The judges said the Live Work Share House’s “intention of making a sustainable and sustaining place has generated spaces that are comfortable, beautiful and a joy to be in”.

“The building is commendable as a model of how people can live using every opportunity of an “ordinary” suburban block.”

“It helps push the understanding of sustainability beyond the biophysical in considering a wider social/economic context.”

The winning home is located in Samford Valley. Picture: Christopher Frederick Jones

The top gong of the night – the Queensland Medallion – was won by the new 11-storey home of the School of Chemical Engineering at the University of Queensland’s St Lucia campus.- the Andrew N. Liveris Building by Lyons and m3architecture. The building also won the Jennifer Taylor Award for Educational Architecture, the Karl Langer Award for Urban Design and an Interior Architecture State Award.

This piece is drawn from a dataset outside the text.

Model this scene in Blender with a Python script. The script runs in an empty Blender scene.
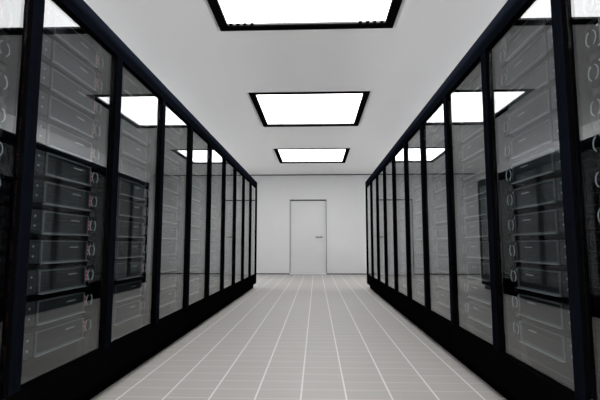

An outdoor museum in Muttaburra showcasing the history of the Muttaburrasaurus, the most complete fossilised dinosaur skeleton found in Australia, was also a winner in judges’ eyes. The Muttaburrasaurus Interpretation Centre by Brian Hooper Architect won the FDG Stanley Award for Public Architecture.

Other award-winning projects included the restoration of St Joseph’s Nudgee College Treacy Precinct by m3architecture (The Don Roderick Award for Heritage Architecture) and the renovation of Green House by Steendijk (The Elina Mottram Award for Residential architecture – Houses (Alterations and Additions).

More than 70 projects were recognised across 11 categories at the awards ceremony in Brisbane including residential, commercial, sustainable architecture and urban design.